NU Wildcats Led by Prof. Guo Reach Finals at 2014 DARPA Spectrum Challenge
The Wildcats were lead by Dongning Guo, Associate Professor and included EECS students.
On March 19-20, 2014, Team Wildcats of Northwestern University advanced to the final event of the DARPA Spectrum Challenge--a national competition to develop advanced radio techniques capable of communicating in congested and contested electromagnetic environments without direct coordination or spectrum preplanning.
The Wildcats were lead by Dongning Guo, Associate Professor and included EECS students, which included 395/495 A Hands-on Course in Communication Systems students Xu Chen, Binnan Zhuang, Fei Teng, Ryan Keating, Zhiyi Zhou, Brock Burdyl, Cheng Chen, Mingjun Li, Motoki Mizoguchi and others who are also passionate about digital communications (Tsung-Yi Chen, Xu Li, John Grosspietsch, Ben Honig).
The competitors at the final event represented the 15 finalists out of the 90 teams that initially registered for the qualifying tournament more than a year ago. Academic institutions from around the country comprised 12 of the 15 teams, while the remaining three teams were individual radio hobbyists and practitioners working on their own time. The final event took place at DARPA's offices in Arlington, VA. See full results.
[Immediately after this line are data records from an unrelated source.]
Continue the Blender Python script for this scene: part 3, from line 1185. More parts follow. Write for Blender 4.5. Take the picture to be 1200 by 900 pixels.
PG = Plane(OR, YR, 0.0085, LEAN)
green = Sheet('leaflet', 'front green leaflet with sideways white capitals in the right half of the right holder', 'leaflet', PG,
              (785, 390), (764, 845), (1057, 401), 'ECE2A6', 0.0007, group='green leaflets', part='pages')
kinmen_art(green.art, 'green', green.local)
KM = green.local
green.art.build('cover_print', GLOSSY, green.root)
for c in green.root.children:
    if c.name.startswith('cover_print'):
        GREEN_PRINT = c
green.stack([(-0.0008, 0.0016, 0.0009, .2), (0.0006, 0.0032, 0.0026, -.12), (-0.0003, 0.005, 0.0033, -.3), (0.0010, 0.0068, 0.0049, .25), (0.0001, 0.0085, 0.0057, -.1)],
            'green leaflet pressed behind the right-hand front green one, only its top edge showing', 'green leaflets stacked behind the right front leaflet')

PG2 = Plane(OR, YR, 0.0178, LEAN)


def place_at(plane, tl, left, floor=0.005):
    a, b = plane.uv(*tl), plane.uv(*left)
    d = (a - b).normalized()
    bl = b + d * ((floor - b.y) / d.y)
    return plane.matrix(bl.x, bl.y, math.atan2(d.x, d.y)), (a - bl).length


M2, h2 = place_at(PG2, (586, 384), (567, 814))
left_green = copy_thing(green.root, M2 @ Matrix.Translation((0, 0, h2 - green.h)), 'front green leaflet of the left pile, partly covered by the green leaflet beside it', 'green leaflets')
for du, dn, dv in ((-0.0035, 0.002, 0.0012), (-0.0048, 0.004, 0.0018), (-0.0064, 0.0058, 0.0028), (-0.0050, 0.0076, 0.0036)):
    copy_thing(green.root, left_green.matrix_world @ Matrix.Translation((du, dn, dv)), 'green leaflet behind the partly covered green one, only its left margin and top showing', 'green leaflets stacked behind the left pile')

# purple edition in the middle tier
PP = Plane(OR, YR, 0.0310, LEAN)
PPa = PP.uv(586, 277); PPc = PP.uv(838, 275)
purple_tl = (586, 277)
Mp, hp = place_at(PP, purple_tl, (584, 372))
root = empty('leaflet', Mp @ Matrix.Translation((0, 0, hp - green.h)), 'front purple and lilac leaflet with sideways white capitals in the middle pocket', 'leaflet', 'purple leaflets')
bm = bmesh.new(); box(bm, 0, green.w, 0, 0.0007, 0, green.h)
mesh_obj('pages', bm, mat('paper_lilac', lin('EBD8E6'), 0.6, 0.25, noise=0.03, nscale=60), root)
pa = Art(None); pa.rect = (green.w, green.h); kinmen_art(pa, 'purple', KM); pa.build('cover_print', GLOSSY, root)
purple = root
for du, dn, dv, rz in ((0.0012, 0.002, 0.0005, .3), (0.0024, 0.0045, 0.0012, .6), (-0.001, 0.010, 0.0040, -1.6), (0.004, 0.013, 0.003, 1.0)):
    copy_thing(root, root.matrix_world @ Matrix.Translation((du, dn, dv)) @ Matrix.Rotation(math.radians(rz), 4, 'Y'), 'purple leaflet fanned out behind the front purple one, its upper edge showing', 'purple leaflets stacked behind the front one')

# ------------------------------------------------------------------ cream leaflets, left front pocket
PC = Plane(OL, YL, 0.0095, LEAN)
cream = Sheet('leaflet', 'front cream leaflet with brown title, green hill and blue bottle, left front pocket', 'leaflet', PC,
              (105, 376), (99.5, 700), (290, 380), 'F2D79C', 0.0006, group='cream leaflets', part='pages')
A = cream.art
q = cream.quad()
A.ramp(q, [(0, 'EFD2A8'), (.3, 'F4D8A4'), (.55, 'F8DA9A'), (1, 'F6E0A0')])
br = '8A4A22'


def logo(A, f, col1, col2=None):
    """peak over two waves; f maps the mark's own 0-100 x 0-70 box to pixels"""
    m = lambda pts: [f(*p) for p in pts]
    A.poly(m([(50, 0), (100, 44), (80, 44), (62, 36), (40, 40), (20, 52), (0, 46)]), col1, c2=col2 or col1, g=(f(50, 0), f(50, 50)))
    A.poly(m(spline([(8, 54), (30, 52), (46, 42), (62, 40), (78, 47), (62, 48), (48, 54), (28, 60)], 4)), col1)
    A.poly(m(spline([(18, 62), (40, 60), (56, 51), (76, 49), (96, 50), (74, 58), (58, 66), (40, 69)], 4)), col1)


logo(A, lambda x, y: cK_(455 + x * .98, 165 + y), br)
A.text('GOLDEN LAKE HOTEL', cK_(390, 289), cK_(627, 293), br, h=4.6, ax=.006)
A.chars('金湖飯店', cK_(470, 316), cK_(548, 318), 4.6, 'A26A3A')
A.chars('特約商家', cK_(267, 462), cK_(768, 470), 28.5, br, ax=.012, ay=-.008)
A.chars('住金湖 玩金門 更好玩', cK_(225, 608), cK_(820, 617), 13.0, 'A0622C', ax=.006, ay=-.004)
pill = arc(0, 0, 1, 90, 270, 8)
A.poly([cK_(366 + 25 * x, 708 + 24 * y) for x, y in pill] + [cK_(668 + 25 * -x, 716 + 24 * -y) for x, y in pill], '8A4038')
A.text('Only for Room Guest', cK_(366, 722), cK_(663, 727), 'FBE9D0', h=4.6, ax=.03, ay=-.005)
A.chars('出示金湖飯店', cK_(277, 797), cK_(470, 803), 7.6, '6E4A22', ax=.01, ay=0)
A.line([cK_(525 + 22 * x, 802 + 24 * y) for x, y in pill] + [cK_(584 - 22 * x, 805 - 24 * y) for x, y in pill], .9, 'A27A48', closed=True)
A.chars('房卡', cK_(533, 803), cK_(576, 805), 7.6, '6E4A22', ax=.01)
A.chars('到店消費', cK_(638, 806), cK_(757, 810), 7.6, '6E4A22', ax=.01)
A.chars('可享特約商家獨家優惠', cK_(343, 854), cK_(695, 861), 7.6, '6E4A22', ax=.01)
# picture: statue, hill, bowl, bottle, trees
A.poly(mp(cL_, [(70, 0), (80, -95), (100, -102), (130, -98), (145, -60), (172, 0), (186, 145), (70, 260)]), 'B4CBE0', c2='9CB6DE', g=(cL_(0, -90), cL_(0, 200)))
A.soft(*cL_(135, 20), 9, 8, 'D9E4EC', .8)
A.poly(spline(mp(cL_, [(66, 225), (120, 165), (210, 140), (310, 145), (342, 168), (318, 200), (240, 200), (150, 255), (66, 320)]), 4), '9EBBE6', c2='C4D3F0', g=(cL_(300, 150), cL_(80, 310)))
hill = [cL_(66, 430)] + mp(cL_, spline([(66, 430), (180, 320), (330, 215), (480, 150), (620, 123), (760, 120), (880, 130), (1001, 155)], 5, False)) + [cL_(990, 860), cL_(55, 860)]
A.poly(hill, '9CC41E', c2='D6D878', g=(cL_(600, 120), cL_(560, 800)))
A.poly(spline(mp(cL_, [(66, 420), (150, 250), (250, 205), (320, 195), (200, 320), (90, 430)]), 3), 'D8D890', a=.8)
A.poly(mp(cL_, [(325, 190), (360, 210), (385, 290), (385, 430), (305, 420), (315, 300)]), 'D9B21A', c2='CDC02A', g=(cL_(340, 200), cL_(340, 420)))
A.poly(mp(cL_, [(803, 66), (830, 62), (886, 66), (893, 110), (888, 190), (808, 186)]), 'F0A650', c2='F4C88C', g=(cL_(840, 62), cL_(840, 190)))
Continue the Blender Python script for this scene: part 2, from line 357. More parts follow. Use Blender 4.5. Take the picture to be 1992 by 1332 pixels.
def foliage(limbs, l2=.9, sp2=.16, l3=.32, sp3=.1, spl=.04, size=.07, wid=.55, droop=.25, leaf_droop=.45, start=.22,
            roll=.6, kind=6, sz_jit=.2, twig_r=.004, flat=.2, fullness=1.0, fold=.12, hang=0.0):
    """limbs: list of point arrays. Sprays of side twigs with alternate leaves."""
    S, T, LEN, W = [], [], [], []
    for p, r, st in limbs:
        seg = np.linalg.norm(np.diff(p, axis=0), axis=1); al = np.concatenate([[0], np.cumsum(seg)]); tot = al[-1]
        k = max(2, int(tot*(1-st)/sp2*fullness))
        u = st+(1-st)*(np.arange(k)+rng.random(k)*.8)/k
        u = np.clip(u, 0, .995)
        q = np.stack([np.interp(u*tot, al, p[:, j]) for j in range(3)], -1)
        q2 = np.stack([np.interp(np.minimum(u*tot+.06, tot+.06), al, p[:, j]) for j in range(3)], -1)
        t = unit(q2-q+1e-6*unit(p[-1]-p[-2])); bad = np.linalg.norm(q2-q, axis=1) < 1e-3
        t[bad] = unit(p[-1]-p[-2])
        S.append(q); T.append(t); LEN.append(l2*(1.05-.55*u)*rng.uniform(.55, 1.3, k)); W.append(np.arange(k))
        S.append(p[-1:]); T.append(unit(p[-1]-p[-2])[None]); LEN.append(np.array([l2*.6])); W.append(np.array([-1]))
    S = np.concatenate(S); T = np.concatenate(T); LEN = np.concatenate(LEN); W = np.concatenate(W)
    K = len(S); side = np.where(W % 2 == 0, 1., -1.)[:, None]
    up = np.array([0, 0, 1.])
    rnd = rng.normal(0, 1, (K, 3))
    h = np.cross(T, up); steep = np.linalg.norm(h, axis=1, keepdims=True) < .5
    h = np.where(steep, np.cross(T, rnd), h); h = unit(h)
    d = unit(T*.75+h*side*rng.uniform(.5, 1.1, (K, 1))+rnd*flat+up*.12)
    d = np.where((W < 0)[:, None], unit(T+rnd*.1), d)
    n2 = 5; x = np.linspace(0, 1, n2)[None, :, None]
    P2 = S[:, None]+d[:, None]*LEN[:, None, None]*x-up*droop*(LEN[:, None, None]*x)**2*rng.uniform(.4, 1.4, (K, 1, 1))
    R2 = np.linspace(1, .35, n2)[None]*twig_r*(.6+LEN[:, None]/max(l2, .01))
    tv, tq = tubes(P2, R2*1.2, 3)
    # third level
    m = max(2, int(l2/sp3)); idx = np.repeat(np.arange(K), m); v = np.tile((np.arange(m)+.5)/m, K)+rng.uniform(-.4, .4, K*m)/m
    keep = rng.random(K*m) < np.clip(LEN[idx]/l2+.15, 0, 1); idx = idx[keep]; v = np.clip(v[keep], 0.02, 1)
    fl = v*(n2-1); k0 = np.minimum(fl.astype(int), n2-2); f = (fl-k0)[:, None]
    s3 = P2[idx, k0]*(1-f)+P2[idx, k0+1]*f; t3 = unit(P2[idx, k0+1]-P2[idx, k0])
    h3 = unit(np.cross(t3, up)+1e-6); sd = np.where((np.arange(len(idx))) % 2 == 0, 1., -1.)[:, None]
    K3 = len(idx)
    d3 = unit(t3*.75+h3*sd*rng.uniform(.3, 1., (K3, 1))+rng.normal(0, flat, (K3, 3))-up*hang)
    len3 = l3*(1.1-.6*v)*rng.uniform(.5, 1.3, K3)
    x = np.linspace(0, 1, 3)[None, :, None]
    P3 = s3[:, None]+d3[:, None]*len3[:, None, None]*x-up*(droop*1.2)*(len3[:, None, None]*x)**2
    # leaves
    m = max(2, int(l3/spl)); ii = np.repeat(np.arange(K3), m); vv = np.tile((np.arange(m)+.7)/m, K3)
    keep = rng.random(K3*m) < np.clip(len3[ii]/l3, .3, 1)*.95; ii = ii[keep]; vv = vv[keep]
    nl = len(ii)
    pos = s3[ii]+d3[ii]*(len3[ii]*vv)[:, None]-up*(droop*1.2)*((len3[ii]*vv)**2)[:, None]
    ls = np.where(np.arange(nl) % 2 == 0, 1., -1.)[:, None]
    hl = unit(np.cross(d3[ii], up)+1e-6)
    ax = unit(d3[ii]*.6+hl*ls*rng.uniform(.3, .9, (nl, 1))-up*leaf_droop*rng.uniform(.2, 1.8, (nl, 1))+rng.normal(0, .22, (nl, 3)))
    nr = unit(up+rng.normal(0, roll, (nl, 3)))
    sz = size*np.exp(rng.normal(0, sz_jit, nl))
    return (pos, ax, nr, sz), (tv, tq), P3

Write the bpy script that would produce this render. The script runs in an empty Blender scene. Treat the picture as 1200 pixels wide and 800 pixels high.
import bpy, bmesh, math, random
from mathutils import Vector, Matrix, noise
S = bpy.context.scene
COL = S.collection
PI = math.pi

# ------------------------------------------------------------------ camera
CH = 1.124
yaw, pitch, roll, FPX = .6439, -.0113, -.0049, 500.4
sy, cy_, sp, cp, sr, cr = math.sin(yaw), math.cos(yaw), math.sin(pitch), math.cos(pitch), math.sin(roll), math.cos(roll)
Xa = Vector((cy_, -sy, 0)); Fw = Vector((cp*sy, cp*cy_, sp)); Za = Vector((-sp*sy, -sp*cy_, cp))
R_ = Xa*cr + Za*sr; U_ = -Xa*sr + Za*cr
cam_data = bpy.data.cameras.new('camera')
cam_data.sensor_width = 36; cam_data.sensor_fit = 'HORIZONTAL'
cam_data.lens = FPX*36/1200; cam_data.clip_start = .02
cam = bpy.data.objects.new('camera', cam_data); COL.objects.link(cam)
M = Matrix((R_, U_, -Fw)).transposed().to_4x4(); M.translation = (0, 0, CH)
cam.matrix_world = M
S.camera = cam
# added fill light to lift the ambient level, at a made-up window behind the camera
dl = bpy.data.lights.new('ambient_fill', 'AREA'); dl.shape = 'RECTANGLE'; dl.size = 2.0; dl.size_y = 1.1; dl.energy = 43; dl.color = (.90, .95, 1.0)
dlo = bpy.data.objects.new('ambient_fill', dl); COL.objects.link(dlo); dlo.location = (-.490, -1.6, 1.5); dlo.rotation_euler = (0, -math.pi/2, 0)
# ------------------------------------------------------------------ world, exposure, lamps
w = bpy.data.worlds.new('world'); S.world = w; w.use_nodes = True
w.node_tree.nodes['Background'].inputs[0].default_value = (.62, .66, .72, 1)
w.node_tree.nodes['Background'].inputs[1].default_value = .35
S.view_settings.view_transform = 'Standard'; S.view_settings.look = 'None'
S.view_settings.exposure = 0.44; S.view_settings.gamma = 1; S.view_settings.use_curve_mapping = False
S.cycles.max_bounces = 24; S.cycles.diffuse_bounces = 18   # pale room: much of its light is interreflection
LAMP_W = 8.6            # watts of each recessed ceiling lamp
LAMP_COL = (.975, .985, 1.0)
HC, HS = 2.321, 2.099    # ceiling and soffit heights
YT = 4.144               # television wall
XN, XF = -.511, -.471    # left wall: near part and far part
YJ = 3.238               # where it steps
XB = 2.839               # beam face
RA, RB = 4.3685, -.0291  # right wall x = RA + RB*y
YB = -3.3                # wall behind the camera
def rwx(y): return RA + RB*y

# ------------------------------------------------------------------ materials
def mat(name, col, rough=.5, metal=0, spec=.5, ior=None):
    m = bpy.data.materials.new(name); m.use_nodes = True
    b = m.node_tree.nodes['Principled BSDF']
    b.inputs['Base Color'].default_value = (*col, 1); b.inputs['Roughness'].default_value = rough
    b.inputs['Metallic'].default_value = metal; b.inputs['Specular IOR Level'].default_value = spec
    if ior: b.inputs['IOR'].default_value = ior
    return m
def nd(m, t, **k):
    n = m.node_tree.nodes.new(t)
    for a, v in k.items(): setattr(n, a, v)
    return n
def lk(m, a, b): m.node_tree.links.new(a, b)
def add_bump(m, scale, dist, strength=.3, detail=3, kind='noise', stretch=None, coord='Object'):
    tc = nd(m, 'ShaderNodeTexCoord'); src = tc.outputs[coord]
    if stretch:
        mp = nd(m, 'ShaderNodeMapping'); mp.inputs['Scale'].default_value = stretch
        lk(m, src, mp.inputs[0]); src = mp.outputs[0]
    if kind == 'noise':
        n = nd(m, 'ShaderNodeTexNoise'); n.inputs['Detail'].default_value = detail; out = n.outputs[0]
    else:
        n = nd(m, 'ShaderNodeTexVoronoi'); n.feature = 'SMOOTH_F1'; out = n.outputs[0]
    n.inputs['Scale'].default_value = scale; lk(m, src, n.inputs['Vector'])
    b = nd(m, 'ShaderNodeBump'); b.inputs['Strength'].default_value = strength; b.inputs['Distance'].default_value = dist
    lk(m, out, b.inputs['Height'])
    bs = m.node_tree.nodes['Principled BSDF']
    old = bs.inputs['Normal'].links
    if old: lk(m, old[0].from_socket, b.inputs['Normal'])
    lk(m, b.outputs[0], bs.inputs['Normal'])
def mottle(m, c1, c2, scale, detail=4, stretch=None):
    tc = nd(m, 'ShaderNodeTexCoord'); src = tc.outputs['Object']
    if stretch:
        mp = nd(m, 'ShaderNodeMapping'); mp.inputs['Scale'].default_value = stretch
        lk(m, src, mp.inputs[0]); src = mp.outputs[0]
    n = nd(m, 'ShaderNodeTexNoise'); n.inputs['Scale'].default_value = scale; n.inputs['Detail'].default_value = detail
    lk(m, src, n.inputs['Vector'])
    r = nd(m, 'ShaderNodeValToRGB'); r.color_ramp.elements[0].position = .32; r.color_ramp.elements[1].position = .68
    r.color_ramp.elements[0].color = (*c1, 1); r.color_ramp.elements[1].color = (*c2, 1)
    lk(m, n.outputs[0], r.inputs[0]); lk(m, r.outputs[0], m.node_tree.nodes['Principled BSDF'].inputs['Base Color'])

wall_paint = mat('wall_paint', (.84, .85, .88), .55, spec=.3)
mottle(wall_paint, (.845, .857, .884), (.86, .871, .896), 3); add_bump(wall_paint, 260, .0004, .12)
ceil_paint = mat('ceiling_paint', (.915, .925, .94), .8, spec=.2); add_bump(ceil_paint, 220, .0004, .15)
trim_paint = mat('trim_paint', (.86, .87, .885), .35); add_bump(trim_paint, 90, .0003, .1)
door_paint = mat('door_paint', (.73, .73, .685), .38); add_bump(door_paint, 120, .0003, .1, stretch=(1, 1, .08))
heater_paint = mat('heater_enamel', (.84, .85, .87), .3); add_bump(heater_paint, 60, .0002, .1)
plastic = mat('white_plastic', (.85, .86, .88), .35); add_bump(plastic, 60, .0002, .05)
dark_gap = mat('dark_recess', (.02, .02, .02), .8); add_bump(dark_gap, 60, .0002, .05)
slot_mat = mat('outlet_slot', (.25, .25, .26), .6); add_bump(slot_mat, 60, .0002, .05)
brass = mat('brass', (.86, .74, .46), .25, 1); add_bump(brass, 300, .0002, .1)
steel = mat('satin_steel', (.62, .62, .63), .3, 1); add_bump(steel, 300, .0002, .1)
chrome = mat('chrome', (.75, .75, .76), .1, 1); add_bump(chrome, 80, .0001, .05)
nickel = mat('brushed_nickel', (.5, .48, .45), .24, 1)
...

"The Spectrum Challenge exceeded expectations for stimulating new technologies and attracting new talent," said Dan Kaufman, director of DARPA's Information Innovation Office, which oversaw the Spectrum Challenge.
Although Team Wildcats did not advance to the championship round to claim any of the $200,000 prize, qualifying as a finalist and participating in the final event was quite an achievement and learning experience for the team. The competition has been the first opportunity for EECS students to apply knowledge gained from their many different courses and apply what they have learned into building a reliable broadband digital communication system from end to end.
"The sophistication of the solutions that the teams developed really impressed us," said Yiftach Eisenberg, DARPA program manager. "We want to continue to work with industry and academia to build upon the achievements we have seen so far." It turned out that Wildcats not only participated, but also organized the event, as Dr. Eisenberg himself received his Ph.D. degree from Northwestern.
The DARPA Spectrum Challenge is a competition to demonstrate a radio protocol that can best use a given communication channel in the presence of other dynamic users and interfering signals. The Challenge is not focused on developing new radio hardware, but instead was targeted at finding strategies for guaranteeing successful communication in the presence of other radios that may have conflicting co-existence objectives. The Spectrum Challenge entails head-to-head competitions between each team’s radio protocol and an opponent’s in a structured testbed environment. The Challenge awards first place teams in the preliminary event, and first and second place teams in the final event with cash prizes totaling $200,000.